The Philly ETE Keynote address was a presentation on modelling advertising data by media 6 degrees, a company which uses data modelling techniques to improve advertisement conversion rates for large brands.

The techniques presented showed that predictive models of purchasing behavior can be built in an unsupervised fashion, without knowledge of causality. Specifically, they purchase data that ties cookies to hashed URLs, about 100 million people per day, averaging tens of clicks per cookie. These models use techniques such as linear regression, and work best with niche products (since most people have credit cards, etc, they are naturally un-targeted)
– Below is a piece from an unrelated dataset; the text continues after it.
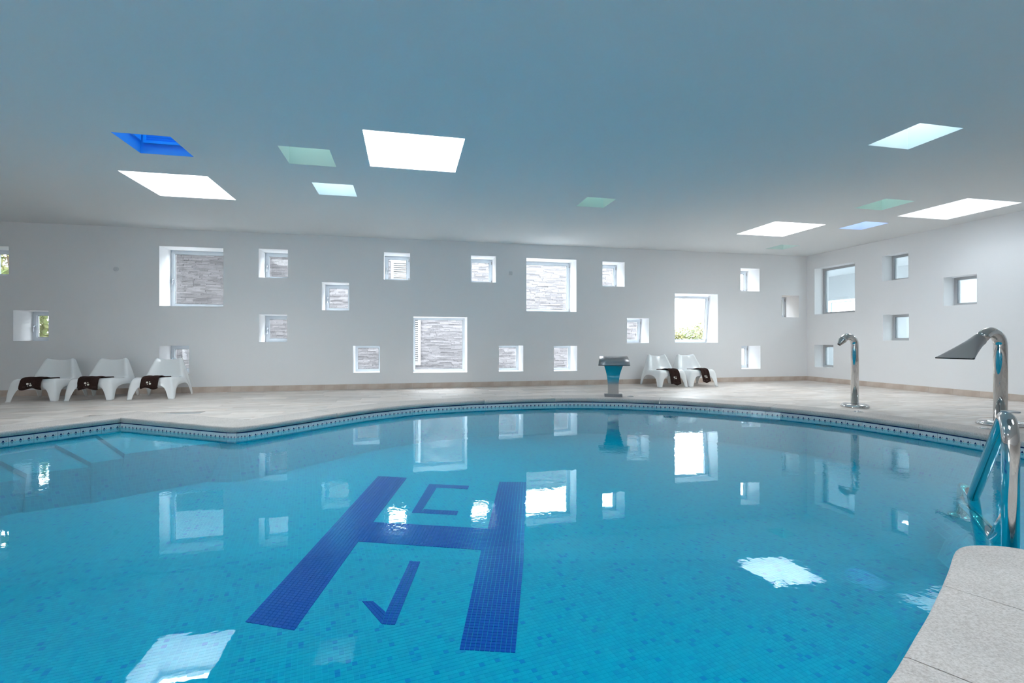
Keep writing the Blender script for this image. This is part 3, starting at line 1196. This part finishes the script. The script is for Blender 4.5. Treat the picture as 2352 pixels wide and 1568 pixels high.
def seen(poly):
    cx, cy = sum(p[0] for p in poly) / len(poly), sum(p[1] for p in poly) / len(poly)
    d = cx * sin(YAW) + cy * cos(YAW)
    r = cx * cos(YAW) - cy * sin(YAW)
    if d < 0.8 or abs(r / d) > 1.12 or EYE / d * 1117 > 800:
        return 0.0
    a = abs(sum(poly[i][0] * poly[(i + 1) % len(poly)][1] - poly[(i + 1) % len(poly)][0] * poly[i][1] for i in range(len(poly)))) / 2
    return a / d ** 3


def plank(bm, poly):
    t = [bm.verts.new((x, y, 0.0)) for x, y in poly]
    b = [bm.verts.new((x, y, -0.011)) for x, y in poly]
    bm.faces.new(t)
    for i in range(len(poly)):
        j = (i + 1) % len(poly)
        bm.faces.new((t[j], t[i], b[i], b[j]))


tiles.sort(key=lambda t: -seen(t[0]))
bm = bmesh.new()
g = 0.0012
plank(bm, [(-TL_ / 2 + g, -TR_ / 2 + g), (TL_ / 2 - g, -TR_ / 2 + g), (TL_ / 2 - g, TR_ / 2 - g), (-TL_ / 2 + g, TR_ / 2 - g)])
plank_me = mesh_of('floor_tile', bm, 'travertine', recalc=False)
rest = bmesh.new()
cnt = 0
for poly, full in tiles:
    if cnt < 295 and seen(poly) > 0:
        cnt += 1
        cx, cy = sum(p[0] for p in poly) / len(poly), sum(p[1] for p in poly) / len(poly)
        if full:
            o = link('floor_tile', plank_me, floor, (cx, cy, random.uniform(-.0006, 0.0004)))
        else:
            bm = bmesh.new()
            plank(bm, [(p[0] - cx, p[1] - cy) for p in poly])
            obj('floor_tile', bm, 'travertine', floor, (cx, cy, 0), recalc=False)
    else:
        plank(rest, poly)
tag(obj('floor_tiles', rest, 'travertine', floor, recalc=False), kind='stuff')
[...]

Using this data, they predict whether it is worth purchasing impressions on ad exchanges, comparing users known to visit a brand to traits of a user listed in an ad exchange – the decision to purchase an ad in front of a user has to happen in <15 ms. One interesting challenge is establishing causal relationships - doing A/B tests with blank/public service ads as a control is undesirable.  Data can establish causal relationships, but can be confounding (cause-effect may appear reversed). For instance, consider beauty; using "beautiful" on a message on a dating site might be a failure because of the reaction it induces, or because the attractive people get most of the messages. Retargeting was also discussed at some length - this is the advertising practice of showing ads for a product when the user has previously visited a site. The effects of botnets clicking ads is visible to those who buy ads on exchanges (many impressions that don't convert) but appealing to the exchanges and to some ad agencies (gives the appearance of having higher volume). These can make money by surfing people to random sites, normally resulting in low value ad traffic for those sites, which many unique IPs and traffic which can appeal somewhat normal. Recently these started visiting sites that use retargeting (e.g. Chase) leading to much higher value ads being shown on many of the botnet sites, which was visible to a number of ad buyers.